L'exposé est en anglais; mais le paragraphe de présentation - en français - pose très bien le problème.

Une mauvaise traduction, une traduction inintelligente, mot à mot, cela ne saurait favoriser la compréhension - pas plus entre les personnes qu'entre les peuples. Janna peut compter sur toi pour lui expliquer ce qu'elle n'aura pas compris, pour dissiper tout malentendu, c'est bien; mais les autres? Mieux vaudrait qu'ils se contentent de regarder les images. Une vraie traduction n'a pas besoin qu'on l'explique. Une vraie traduction se lit comme le texte original - se lit mieux, parfois, que le texte original.

Ils sont nombreux, au Canada, les vrais professionnels de la traduction. Je n'en connais pas qui s'extasieraient devant le charabia pondu par Google. Il n'y a pas que la vitesse qui compte; il faut aussi arriver à destination, sans trop de casse.

Anonyme a dit...

Salut.

Je viens de lire ton texte parlant de toutes ces heures non rémunérées que nous passons, ainsi que de la sensation que l'on ressent à être en attente, "attaché au camion à un endroit qu'on n'aurait pas choisi" (et qu'en plus ce soit considéré comme du temps de repos!). Bravo!

Signé: un camionneur heureux malgré tout!

camionneuse a dit...

Choubine

C'est vrai que c'est un peu fort dans mon texte. Je n'avais pas vraiment pris le temps de lire ce que Google avait craché, seulement quelques mots et ça m'avait paru formidable.

Ma première opinion était piètre certes, mais c'était une première impression, pas une analyse profonde de l'outil. C’est comme ça que ça ce passe sur la route, je n’ai pas le temps de tout lire et de tout analyser. Je ne voulais pas vous faire grimper dans les rideaux, surtout que vous êtes plusieurs traducteurs à me lire.

Loin de moi l'idée de remplacer les traducteurs. Mais nous n'en avons pas tous un à portée de main, ni à porter de bourse pour traduire tous les documents que l'on lit.

Selon le texte trouvé sur le site d’Andréanne, vous êtes comme des diplomates entre deux cultures, alors j’imagine mal un robot devenir diplomate.

Il y a Bruno, un traducteur, qui m'a un jour écrit en faisant la comparaison entre un traducteur et un camionneur : « (…)entre 2000 et 3500 mots dans la journée à raison de 200 ou 300 mots à l’heure l’équivalent de plusieurs centaines de km à avaler. Certains jours ça roule comme par un bel après-midi ensoleillé au Montana, et d'autres comme par une interminable nuit de brouillard quelque part dans le Nord de l'Ontario ! ». Écrire que j’avais été impressionnée par l’outil de Google ne vous enlève rien.
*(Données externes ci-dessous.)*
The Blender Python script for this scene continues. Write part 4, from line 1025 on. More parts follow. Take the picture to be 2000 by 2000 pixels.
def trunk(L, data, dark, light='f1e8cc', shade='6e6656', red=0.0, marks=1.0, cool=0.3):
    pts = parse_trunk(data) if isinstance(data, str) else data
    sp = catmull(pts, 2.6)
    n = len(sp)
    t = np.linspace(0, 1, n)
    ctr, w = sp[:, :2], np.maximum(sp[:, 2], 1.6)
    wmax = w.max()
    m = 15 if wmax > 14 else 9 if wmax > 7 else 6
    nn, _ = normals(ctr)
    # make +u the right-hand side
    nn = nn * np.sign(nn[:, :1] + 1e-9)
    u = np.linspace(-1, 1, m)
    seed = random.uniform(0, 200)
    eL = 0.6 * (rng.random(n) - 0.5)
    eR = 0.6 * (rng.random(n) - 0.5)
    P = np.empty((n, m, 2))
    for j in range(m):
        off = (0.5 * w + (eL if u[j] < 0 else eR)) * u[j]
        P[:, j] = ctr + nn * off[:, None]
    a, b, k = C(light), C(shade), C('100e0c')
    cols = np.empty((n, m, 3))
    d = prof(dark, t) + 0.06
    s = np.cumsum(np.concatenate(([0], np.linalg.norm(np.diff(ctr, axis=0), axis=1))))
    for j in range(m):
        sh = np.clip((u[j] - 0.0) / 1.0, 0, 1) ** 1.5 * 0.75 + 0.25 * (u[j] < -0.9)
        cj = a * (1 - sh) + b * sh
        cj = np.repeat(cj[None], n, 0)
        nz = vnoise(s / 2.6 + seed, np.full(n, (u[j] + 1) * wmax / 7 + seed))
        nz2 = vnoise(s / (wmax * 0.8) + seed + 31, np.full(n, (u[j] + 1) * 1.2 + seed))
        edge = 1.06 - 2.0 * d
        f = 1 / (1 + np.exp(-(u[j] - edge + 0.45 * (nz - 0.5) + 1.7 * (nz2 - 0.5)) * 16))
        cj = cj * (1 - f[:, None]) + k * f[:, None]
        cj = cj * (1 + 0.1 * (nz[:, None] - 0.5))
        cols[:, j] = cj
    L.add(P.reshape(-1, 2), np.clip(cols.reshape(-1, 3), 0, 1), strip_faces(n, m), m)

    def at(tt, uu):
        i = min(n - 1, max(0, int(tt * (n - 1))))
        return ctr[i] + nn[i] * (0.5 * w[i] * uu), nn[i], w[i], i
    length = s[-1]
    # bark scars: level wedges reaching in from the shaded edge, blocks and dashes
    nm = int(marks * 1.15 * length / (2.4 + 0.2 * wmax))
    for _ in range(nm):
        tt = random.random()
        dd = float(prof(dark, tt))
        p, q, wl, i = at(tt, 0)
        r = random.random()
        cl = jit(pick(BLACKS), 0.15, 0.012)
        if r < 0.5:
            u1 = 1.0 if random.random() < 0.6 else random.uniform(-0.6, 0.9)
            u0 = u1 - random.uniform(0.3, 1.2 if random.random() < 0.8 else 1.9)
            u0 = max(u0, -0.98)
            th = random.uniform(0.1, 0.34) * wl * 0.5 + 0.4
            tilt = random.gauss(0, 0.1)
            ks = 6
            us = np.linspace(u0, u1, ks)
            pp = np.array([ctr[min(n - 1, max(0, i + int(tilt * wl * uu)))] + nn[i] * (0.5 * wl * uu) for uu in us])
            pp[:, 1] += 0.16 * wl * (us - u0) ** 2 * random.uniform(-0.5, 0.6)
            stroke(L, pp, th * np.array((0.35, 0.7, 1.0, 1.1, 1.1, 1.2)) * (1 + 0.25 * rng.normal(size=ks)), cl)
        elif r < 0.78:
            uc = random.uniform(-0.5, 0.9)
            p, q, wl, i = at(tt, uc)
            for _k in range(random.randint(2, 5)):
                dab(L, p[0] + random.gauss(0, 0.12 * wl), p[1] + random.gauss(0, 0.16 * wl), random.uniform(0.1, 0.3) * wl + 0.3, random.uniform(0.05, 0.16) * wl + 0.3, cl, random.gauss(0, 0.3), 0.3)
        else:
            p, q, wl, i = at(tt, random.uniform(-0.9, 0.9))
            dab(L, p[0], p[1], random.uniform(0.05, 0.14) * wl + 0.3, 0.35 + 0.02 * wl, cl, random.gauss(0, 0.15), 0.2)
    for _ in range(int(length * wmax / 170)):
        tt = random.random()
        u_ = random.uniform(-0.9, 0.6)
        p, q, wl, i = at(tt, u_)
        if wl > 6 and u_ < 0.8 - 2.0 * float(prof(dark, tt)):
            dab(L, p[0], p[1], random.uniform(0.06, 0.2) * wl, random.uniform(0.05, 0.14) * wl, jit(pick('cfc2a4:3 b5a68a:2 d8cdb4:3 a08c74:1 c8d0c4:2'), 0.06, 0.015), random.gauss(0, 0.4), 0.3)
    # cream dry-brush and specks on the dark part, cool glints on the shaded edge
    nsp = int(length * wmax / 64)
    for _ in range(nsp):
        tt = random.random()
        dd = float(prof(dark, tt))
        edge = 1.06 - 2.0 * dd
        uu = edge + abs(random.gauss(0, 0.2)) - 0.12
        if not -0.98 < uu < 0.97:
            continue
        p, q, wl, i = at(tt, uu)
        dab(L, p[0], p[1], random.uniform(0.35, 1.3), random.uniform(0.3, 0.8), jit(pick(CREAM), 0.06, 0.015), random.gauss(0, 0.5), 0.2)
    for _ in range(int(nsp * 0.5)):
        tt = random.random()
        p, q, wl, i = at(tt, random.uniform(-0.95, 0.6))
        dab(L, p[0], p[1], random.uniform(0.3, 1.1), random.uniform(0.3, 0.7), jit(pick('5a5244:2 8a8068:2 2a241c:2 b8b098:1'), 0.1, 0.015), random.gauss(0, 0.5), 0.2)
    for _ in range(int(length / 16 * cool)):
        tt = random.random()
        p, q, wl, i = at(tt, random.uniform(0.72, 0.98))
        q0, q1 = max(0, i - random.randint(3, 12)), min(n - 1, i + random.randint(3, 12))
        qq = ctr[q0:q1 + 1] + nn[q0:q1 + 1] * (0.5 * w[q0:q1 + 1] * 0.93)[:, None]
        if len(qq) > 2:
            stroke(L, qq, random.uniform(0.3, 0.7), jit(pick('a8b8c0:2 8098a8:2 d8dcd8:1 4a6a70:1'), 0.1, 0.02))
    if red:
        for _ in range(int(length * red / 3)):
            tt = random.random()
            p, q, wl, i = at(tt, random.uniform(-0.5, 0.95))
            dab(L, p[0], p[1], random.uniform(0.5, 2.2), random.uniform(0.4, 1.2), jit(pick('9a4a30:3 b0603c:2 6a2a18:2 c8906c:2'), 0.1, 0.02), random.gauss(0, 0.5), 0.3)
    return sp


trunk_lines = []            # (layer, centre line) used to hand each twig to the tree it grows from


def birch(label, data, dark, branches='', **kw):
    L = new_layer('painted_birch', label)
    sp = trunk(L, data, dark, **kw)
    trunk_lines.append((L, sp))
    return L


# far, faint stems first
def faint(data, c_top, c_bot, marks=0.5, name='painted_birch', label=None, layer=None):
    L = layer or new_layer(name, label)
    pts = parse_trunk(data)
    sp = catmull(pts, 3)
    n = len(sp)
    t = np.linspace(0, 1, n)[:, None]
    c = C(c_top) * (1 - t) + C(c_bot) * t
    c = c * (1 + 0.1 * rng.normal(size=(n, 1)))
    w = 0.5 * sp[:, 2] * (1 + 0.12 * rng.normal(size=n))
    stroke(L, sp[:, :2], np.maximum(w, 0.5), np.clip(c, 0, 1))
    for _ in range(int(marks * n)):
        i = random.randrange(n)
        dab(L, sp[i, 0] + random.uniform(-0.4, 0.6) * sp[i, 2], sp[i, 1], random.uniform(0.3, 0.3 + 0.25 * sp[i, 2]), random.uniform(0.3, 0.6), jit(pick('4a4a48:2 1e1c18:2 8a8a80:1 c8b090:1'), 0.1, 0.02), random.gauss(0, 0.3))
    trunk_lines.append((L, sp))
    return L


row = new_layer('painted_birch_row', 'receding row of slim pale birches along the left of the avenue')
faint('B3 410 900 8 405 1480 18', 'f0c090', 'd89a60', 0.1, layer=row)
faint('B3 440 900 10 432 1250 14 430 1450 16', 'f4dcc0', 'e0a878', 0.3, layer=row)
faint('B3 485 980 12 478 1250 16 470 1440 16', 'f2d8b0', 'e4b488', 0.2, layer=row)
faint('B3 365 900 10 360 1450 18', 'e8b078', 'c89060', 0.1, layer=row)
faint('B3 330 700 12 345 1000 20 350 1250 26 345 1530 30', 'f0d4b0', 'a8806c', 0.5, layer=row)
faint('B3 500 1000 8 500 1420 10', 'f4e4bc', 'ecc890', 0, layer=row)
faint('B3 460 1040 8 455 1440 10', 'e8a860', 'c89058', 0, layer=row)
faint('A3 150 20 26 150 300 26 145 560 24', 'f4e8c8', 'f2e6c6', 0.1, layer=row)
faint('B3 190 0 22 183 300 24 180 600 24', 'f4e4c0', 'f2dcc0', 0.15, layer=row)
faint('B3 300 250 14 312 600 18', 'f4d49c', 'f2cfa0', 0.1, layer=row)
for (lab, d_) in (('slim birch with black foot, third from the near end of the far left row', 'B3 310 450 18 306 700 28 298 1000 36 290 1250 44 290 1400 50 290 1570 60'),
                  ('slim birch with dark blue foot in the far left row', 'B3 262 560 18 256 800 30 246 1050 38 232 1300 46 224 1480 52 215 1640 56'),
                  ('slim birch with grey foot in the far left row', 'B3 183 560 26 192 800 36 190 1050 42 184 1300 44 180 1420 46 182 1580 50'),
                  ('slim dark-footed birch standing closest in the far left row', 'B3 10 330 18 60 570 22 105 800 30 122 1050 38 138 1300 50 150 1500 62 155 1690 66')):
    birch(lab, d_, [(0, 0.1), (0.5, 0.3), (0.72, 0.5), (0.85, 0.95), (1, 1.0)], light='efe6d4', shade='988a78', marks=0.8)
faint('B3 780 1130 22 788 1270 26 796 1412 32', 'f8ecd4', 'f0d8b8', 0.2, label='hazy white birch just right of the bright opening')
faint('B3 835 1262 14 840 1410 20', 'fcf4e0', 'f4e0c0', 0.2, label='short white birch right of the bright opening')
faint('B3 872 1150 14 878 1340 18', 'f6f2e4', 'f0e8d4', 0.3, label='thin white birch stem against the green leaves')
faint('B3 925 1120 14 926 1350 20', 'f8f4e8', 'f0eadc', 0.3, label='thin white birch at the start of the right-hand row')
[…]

Je sais bien qu’il est loin le temps où les ordinateurs pourront traduire toutes les subtilités des langues.

Et les flatteries… je les pensais ! Ça prend quelqu’un de méticuleux pour faire un blogue comme le tien. Pas une ne t’échappe…

Anonyme a dit...

Entre 2000 et 3500 mots dans une journée? Ouache... Disons que je roule à bicyclette, sur les petites routes de campagne. Au menu, des fraises, des pissenlits et des grains de poussière. (Et dans mon panier, peut-être bien des petits gâteaux pour mère-grand.)

Anonyme a dit...

N'oubliez pas d'attacher vos tuques (avec de la broche si possible),car un très grand nombre de tornades rôdent dans vos parages ces jours-ci!.. :-))

Anonyme a dit...

Sandra,

Je te remercie d'avoir pris le temps et la peine de faire un petit détour par chez nous. J'apprécie beaucoup!

André.

Anonyme a dit...

Sandra,

Je me suis endormi un peu. Et comme vous conduisez bien, je ne sais pas si nous sommes partis...

Rappelle-toi que je suis installé loin des fenêtres. Alors, où sommes-nous présentement?

André.

Anonyme a dit...

Salut Sandra,

Je lis ton blogue de plus en plus régulirement, j'aime bien ta plume.

Tu dois savoir qu'au départ ma conjointe m'avait envoyée un lien me conduisant à l'entrevue que toi et un groupe de commionneurs a fait avec Marie-France Bazzo(indicatif present).Le but était de me découragé de vouloir conduire un camion. Je suis technien en informatique, je rêve d'être au volant d'un de ces mastodonte depuis aussi longtemps que je puisse me rappeler. Autour de moi, on me dit, "C'est dur" ..."Tu vas ëtre assis toute la journée" ...je suis déjà assis toute la journée, pis c'est pas facile de gérer les systèmes de grosses compagnies...comme si être assis devant un ordinateur était facile.

C'est décidé, le 18 avril, j'ai une rencontre d'information au CFTR de Mirabel et s'est un peu grace à toi et Richard.

Notre route se croisera peut-être un jour, j'envoie la main à tout les chauffeurs de la cie C.A.T. et bien entwendu je continue à lire vos récits.